Not to be flip, but I think that if I were barricaded in my hotel room while armed gunmen roamed the halls and flames leapt from the windows, I would be much more interested in a God who would hold me in the palm of his hand than in a God who was rearranging the stars. And the revelation that God’s hand shapes each of our lives is the counterpoint to the expectation that he also directs the forces of the universe; just as fellowship with his incarnate Son is the counterpoint to the worship of a transcendent Lord.
But it is hard for us to accept that we are the clay and God is our potter because that means we have to accept that we are not in control of everything. And it’s hard for us to accept that for the most part we are unfinished work while we live this life, and therefore prone to be re-shaped, refashioned, kneaded, twisted, pounded down, built back up.

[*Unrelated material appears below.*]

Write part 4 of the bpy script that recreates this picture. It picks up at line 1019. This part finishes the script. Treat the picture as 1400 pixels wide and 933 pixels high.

Why does God treat us this way? Can the clay really ever know what the potter has in mind for it? Or could it guess what beauty or what usefulness it is destined for while it is being formed?
But clay never has to learn to trust its potter the way we must learn to trust God. And all these little apocalypses of our own lives and of our world put us right on the edge of trust in God – likely to go one way or the other. I imagine it’s hard to be agnostic when your heart is pounding and you are covered in sweat, your back pressed up against the bureau that you have heaved over against the door to keep the gunmen out. I don’t mean to suggest that God arranges these little apocalypses with the purpose of trying our trust in him, but I do think they end up having that effect.
And we have gotten so good at searching for meaning, so adept at understanding big things, so talented at unlocking deep, vast secrets that it is hard for us to see at moments like these that the work of God’s hand may be going on deep inside of us: in the small of our backs, or in the tension of our shoulders, or even in our shortened, shallowed breath, and our weakened, pathetic bodies as we begin to discover that no piece of pottery lasts for ever.
All of which may help explain why it is that we feel so inclined to pray for peace as a new year comes to us, and as we stand on our tippy-toes to peer over the horizons of time to try to see if the end is near – hoping that it is not, but sometimes feeling that the signs are awfully foreboding. We would settle for an inner peace that kept us centered, calm, somehow safe through all the little apocalypses that are going on around us; even as we hope for that greater peace that we suspect only God can accomplish and we wonder why he is so slow about it. Oh that he would take charge again and make something happen!
Scan the heavens, the earth, the pages of the papers for signs of God’s peace coming into the world and our lives. The signs are hard to see and even harder to read. Shout out our prayers for peace, and our frustration when those prayers come echoing back, apparently un-answered. Look across the horizon of time to see if God’s plan is yet view, if his peace is glowing yonder with the light of dawn. By all means, stay awake and watch for this coming, so long promised.
But in your watching, should you grow faint or bored or disillusioned, before you give up, stop and see if there is not the slightest hint of the gentle press of fingers in the small of your back, easing you, ever so slightly, of your burden. Or is there the weight of a hand on your chest, not pushing, just pressing hard enough to feel your heart race, to calm it, and to steady your breath? Or does he have you by the shoulders, stopping you in your tracks and trying, trying to get you to relax, to let go of the tension you insist on carrying in your muscles and in your bones?
And is he trying to re-shape you and me? Is he trying to mold us into people that more closely resemble his original design, his own image? Is he trying to fashion us into that beautiful thing that we can become when we stop trying to control everything?
And is that what we will look like beyond the horizons of time, when he has made all things perfect, all things new?
O Lord, you are our Father;
we are the clay and you are our potter;
we are all the work of your hand.
Do not be exceedingly angry, O Lord,
and do not remember iniquity for ever.
Now consider, we are all your people.
We are all your people.
Pray, give us peace, at this moment, in each of our lives, and throughout the world. Give us peace in this new year. We are the clay and you are our potter. We are all your people. We are all your people. We are all you people.